DOGE navigates choppy waters from the start
The Elon Musk-led Department of Government Efficiency is dealing with some growing pains.
The newly minted department has lost a co-chair and legal counsel and faces several lawsuits. Some Trump loyalists are questioning Mr. Musk’s focus, while others wonder if he is too enthralled with the political limelight or only trying to advance his business empire.
It is an inauspicious start for a group that President Trump initially described as “the Manhattan Project of our time” with a mission to “dismantle Government Bureaucracy, slash excess regulations, cut wasteful expenditures, and restructure Federal Agencies.”
For his part, Mr. Musk is casting things in a positive, forward-looking light. Mr. Musk, who is also the world’s richest man, recently highlighted DOGE’s claim that it has already saved the federal government $1 billion a day by “stopping the hiring of people into unnecessary positions,” halting diversity, equity, and inclusion programs, and stopping improper payments to foreign organizations.
“Progress,” Mr. Musk posted on X.
The White House did not respond to a request for comment about the early challenges facing DOGE.
But White House press secretary Karoline Leavitt sang the group’s praises, telling reporters at a daily briefing that DOGE and the Office of Management and Budget stopped $37 million from going “out the door” to the World Health Organization, which Mr. Trump had pulled the U.S. out of.
“DOGE and OMB also found that there was about to be $50 million taxpayer dollars that went out the door to fund condoms in Gaza,” she said. “That is a preposterous waste of taxpayer money.”
Those two moves alone saved taxpayers $87 million.
Still, Mr. Musk and DOGE have a bullseye on their back.
Longtime Trump ally Stephen K. Bannon and others have raised concerns that Mr. Musk must focus more on the massive task and stop trying to get involved in other things the administration is doing.
Conservative commentator Erick Erickson said Mr. Musk “needs an intervention because I think he is becoming Icarus,” the mythical Greek craftsman who made himself a set of wings but flew too close to the sun and died.
Mr.
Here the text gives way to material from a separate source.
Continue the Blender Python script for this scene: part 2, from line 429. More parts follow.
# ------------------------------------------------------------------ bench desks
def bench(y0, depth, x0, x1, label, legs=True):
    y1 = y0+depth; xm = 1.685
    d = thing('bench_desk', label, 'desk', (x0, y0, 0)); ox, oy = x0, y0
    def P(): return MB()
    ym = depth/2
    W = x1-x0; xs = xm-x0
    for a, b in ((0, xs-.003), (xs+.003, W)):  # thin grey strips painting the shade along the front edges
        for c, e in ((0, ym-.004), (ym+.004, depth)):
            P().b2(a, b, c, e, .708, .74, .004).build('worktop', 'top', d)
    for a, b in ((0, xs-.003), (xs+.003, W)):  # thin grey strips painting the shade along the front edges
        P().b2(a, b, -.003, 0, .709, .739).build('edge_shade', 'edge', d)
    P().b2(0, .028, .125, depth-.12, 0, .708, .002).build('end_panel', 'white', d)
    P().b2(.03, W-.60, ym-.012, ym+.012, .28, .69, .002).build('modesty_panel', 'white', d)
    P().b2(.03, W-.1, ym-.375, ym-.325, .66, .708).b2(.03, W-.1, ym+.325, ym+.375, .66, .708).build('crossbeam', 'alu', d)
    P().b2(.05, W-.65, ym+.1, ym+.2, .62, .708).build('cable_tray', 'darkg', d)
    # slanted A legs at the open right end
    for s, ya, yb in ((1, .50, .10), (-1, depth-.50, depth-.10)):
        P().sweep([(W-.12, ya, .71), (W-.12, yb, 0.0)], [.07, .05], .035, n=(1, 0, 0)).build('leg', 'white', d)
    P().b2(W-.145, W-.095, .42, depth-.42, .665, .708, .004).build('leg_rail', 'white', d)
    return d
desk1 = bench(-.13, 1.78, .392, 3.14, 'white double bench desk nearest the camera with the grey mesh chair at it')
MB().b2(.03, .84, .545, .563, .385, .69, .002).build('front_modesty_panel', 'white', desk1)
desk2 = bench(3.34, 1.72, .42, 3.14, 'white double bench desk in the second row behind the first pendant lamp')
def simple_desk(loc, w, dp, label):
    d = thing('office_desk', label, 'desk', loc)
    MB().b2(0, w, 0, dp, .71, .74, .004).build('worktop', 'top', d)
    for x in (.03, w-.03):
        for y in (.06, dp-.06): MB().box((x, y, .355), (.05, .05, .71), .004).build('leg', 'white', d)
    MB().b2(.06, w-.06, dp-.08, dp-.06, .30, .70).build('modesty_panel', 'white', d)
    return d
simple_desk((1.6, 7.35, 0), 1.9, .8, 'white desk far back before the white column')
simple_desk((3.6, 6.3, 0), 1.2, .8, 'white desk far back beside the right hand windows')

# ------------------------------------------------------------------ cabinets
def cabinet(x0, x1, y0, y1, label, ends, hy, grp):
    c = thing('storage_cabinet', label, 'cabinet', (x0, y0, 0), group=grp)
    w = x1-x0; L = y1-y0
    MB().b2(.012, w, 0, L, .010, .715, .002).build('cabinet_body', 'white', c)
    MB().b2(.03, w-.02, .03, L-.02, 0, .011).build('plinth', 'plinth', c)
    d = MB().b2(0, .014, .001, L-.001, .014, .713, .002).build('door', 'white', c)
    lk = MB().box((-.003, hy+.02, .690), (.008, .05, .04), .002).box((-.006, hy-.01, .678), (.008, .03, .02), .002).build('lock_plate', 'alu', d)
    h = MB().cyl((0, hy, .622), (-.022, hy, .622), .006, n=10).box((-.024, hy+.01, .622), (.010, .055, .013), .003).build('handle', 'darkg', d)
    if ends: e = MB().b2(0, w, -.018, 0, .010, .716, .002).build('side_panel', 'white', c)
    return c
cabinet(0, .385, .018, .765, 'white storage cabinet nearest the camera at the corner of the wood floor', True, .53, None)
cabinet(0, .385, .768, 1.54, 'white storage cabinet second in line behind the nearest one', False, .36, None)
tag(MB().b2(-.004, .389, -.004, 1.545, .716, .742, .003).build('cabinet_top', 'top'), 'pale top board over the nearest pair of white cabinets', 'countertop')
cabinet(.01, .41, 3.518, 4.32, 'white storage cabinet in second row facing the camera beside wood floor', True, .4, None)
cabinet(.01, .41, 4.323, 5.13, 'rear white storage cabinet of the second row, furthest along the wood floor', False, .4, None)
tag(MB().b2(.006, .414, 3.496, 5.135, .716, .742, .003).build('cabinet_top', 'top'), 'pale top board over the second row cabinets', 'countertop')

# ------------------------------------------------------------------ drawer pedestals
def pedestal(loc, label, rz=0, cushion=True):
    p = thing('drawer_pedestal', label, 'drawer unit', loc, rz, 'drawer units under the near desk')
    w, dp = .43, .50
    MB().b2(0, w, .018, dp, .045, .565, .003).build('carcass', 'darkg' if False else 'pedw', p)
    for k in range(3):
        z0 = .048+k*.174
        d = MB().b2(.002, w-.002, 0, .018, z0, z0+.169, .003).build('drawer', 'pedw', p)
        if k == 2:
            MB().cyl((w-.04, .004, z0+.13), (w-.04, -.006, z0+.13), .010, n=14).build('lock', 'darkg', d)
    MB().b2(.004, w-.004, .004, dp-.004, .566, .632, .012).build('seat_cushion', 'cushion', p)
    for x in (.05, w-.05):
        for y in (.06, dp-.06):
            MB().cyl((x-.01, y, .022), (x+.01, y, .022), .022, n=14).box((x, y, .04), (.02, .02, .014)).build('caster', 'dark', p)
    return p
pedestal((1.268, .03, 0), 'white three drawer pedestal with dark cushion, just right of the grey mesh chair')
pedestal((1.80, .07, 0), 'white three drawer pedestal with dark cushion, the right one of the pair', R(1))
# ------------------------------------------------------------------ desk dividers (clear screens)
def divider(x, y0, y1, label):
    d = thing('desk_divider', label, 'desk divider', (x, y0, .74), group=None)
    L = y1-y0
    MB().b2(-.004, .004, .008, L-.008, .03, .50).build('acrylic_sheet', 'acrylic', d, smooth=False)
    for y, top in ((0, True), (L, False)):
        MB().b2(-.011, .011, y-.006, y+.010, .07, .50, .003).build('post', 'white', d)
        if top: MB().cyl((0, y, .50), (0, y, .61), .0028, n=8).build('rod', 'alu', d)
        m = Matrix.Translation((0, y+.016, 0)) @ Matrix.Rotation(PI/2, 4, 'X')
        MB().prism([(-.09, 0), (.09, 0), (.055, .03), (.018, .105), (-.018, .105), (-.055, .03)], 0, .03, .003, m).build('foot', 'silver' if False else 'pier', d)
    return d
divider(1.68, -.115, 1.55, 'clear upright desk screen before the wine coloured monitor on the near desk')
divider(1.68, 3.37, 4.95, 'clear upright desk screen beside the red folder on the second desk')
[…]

Musk is also on shaking footing with voters, according to a Quinnipiac University poll this week that found voters disapprove of him having a prominent role in the Trump administration by 53% to 39%.
Meanwhile, biotech millionaire and failed presidential candidate Vivek Ramaswamy, whom Mr. Trump tapped to co-chair DOGE, stepped down after reportedly clashing with Mr. Musk over the commission’s path forward.
“It was really just an actual mutual decision,” Mr. Ramswamy said on the “Breakfast Club” radio show.
Charlamagne tha God, a co-host of the program, did not buy Mr. Ramaswamy’s explanation.
“I think you got pushed out, or you know that it is going to implode,” he said. “I think you know Elon is going to crash and burn.”
Then, the news broke that legal counsel William McGinley was leaving DOGE to pursue a job in the private sector.
The board also faces lawsuits, including one that says it violated federal law regulating the transparency and makeup of federal advisory committees.
The Trump administration faced similar pushback after he launched the Presidential Advisory Commission on Election Integrity in 2017.
Hans von Spakovsy, a senior legal fellow at the Heritage Foundation who served on the voter fraud commission, said he sees “great similarity” between the two situations.
In addition to lacking executive authority to implement their final recommendations, Mr. von Spakovsy said both groups faced “blowback from the institutional left, their friends in the media, and even parts of the federal ‘swamp,’ was immediate and totally out of control.”
“They were threatened by the very idea that [the voter fraud commission] would even study the problems and identify possible solutions,” he said. “DOGE is in the same position except that it represents an even bigger threat.”
Brian Riedl, senior fellow at the Manhattan Institute, a conservative think tank, said he believes DOGE can play an essential role on the spending front if it dials down its expectations.
“My recommendation was that DOGE focus narrowly on inefficiency and government waste, making programs operate more efficiently, rather than going on ideological quests to get rid of programs that a couple of GOP billionaires don’t like because Congress would never approve that anyway,” Mr. Riedl said.
He said that involves steering clear of efforts to eviscerate federal agencies.
“If Congress was going to eliminate the Department of Education, they would have eliminated the Department of Education already,” he said. “They don’t need Elon Musk to write it in a report. And that’s why, I think, it’s kind of a waste of time for them to do stuff like that.”